Libya government warns oil exports by rival administration 'illegal'

The country's National Oil Corporation warned any purchase contracts signed with the eastern administration would not be honoured.
2 min read
26 June, 2018
Libya's economy relies heavily on oil [Getty]

Libya's UN-backed government warned on Tuesday that any new attempt by a rival administration in the east to export oil independently will be stopped after the region's military strongman handed it control of key ports.

"Exports by parallel institutions are illegal and will fail as they have failed in the past," said the head of Libya's National Oil Corporation (NOC), Mustafa Sanalla.

The self-styled Libyan National Army of Field Marshal Khalifa Haftar announced on Monday that all future revenues from the eastern oil ports which it controls will be handed to the unrecognised administration in the east after it recaptured two of them in 10 days of deadly fighting with a rival militia.

The Benghazi-based authorities made a similar attempt to bypass the Tripoli government in April 2016 but their planned sale of 300,000 barrels of crude was stopped by the UN Security Council.

"UN Security Council resolutions are very clear - oil facilities, production and exports must remain under the exclusive control of (Tripoli-based) NOC and the sole oversight of the (internationally-recognised) Government of National Accord," Sanalla said.

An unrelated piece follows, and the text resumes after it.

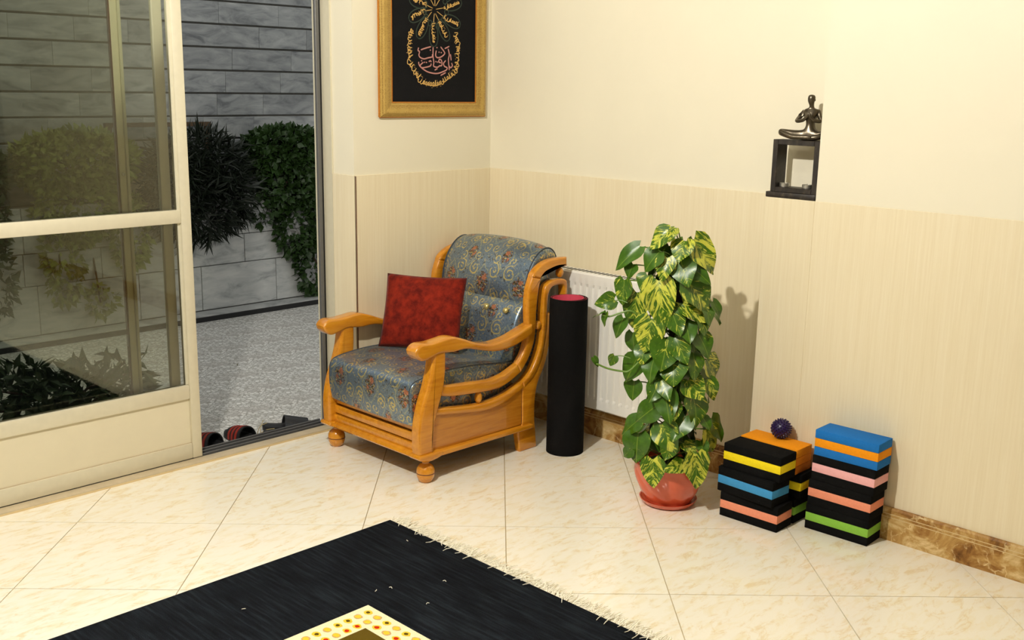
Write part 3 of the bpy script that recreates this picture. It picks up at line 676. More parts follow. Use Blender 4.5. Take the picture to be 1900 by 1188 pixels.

"We are confident that the GNA and our international partners will take the necessary steps to stop all exports in breach of international law."

The NOC warned it would sue any company that tried to buy oil from the eastern authorities and that no purchase contract signed with them would be honoured.

"There is only one legitimate NOC, recognised by the international community and OPEC," Sanalla said, in reference to the rival NOC set up in the main eastern city of Benghazi.

Libya's economy relies heavily on oil, with production at 1.6 million barrels per day under slain dictator Muammar Gaddafi.

Gaddafi's 2011 ouster saw production fall to about 20 percent of that level, before recovering to more than one million barrels per day by the end of 2017.